What should I adjust to solve this?

Thanks
 
First check for vacuum leaks, if everything checks out OK, you need to adjust your idle mixture screws for highest vacuum at idle when warm.

Is this carb new or used? How does it run once warm?
 
Check the fuel level,and you can adjust the idle to get the highest rpm, once you go past that, the rpm will drop again.

If it's a holley and size/tune matched for the engine combo, you should only need 3/4 to 'maybe' 1 turn out on all idle screws to get it right.
 
The carb came with the car when I bought it, it's pretty new. It's a 3310-11 Holley which seems big for my engine, it's a 750 carb. The primary Jets are 70 and the secondaries are 76.

Thanks for the info on the idle screw. Do you think it's more likely running rich or lean?

The car did run like crap when it was warm, there was an issue with the distributor that I just sorted out. That gave me a chance to notice this, haha.

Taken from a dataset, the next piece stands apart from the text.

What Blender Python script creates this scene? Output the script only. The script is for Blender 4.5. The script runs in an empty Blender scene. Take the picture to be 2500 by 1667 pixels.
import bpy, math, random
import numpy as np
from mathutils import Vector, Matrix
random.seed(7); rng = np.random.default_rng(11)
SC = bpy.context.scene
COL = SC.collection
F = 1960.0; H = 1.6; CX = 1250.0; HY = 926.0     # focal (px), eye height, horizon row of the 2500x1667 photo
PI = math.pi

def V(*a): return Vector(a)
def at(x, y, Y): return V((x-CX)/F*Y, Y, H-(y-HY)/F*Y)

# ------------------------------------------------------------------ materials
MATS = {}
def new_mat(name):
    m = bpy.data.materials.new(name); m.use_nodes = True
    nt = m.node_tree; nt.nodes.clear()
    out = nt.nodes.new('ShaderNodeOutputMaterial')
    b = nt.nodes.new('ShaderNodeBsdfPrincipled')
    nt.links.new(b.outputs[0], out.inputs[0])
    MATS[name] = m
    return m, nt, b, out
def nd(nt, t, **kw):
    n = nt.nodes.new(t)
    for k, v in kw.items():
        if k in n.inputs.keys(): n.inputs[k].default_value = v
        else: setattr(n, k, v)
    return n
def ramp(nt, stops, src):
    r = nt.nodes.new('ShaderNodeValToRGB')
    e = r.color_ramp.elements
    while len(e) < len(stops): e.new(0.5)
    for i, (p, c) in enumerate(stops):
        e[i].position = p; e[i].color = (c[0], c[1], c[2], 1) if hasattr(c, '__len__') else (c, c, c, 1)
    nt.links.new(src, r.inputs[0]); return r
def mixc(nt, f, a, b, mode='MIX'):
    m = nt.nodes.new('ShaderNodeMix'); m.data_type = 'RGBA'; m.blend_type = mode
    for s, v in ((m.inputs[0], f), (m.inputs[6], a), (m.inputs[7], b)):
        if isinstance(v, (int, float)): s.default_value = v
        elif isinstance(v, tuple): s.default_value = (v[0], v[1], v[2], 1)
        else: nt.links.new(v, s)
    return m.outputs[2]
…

Gotta love these cars, it is fun though.
 
well with fuel all over the blades, did you notice fuel drops coming from the boosters? they hang over the venturi's/barrels.

See the fuel comes out of them metered by main jetting/air bleeds and is mixed up by the fast moving [accelerated air] that flys through them, But when the needle & seat isn't closing do to too high float setting causing unecessary pressure, it'll push unneeded fuel out of the boosters, and even drip when shut off do to residual fuel bowl pressure.
 
Pull the fuel line off, and crank it. if you get good fuel, and still need the choke-rebuild the carb.
 
The carb came with the car when I bought it, it's pretty new. It's a 3310-11 Holley which seems big for my engine, it's a 750 carb. The primary Jets are 70 and the secondaries are 76.

Thanks for the info on the idle screw. Do you think it's more likely running rich or lean?

The car did run like crap when it was warm, there was an issue with the distributor that I just sorted out. That gave me a chance to notice this, haha. Gotta love these cars, it is fun though.

It's running lean. There are two screws, one on each side for the idle mixture adjustment.